A construção da narrativa é trivial, como uma ghost story as situações são previsíveis. O desfecho para a personagem Mona, por exemplo, era esperado, afinal, uma mulher de moral ambígua nos anos cinquenta não poderia ir muito longe. Ela compete com Jan pela atenção do mergulhador chegando a beijá-lo na frente de seu marido. Em um outro polo, representando a conduta da esposa ideal, está a viúva Senhora Peters. Desejosa de libertar o marido da malidção zumbi, ela é a única com clareza da situação.

A relação com os cenários é esquemática. Os acontecimentos desenrolam-se na casa da Senhora Peters, na floresta ou no barco. As cenas dentro do oceano (cenários) não são amadoras, mas exalam o terror comercial do estúdio Colúmbia Pictures. O cenário revela um olhar sobre a alteridade, ou seja, como o outro é visto na perspectiva do ocidental. No caso, o outro é a própria África, afinal das contas, onde estaria esse lugarzinho chamado Mora Tau? O que temos aí não é o umbral entre a vida e a morte, mas o eterno retorno à região do ignoto.

O ignoto pode ser entendido como a terra distante e misteriosa. Há inclusive um tipo de romantização identificada na fala de Jan ao perceber que as estradas locais continuam abandonadas. Parece ser um lugar parado do tempo em conexão com forças antigas.

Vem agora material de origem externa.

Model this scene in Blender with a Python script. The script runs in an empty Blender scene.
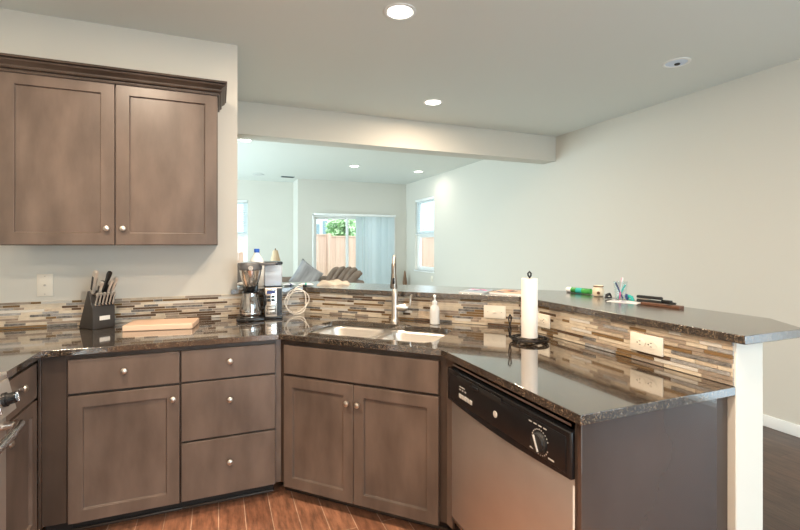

O fracasso dos europeus revela um ambiente inóspito ao homem branco e, mesmo assim, há o fascínio por um região longínqua, onde a sexualidade reprimida das personagens femininas encontra algum tipo de vasão.

Mesmo para um cinema de entretenimento de curto fôlego, a mise-en-scène deixa muito a desejar: há o barco naufragado, o cemitério dos colonos europeus e só. As selvas são bem comportadas, não há animais por lá. Ora vejam, um filme na África sem leões! Tudo é muito superficial, e talvez o maior atrativo seja o próprio título chamativo. Mora Tau desperta a curiosidade, a habitação do diferente, ambiente desconhecido e inexplorado e, por isso, desejado.

Essess zumbis são o típico monstro dos anos cinquenta na forma de assombrações cobertas de algas marinhas avistadas nas estruturas tumulares, na praia ou debaixo d’água. Apesar das limitações da produção, o esforço de compreensão crítica do filme ajuda a entender as distintas representações dos mortos-vivos no cinema. Nos filmes, por vezes são representados como criaturas cadavéricas em decomposição e interessadas em alimentarem-se dos vivos, mas também podem ser vistas como almas penadas. De qualquer forma são eficazes para revelar os desejos reprimidos externados somente em um mundo distante da civilização.

Cotação: ☕☕

Filme assistido em 23 de dezembro de 2024.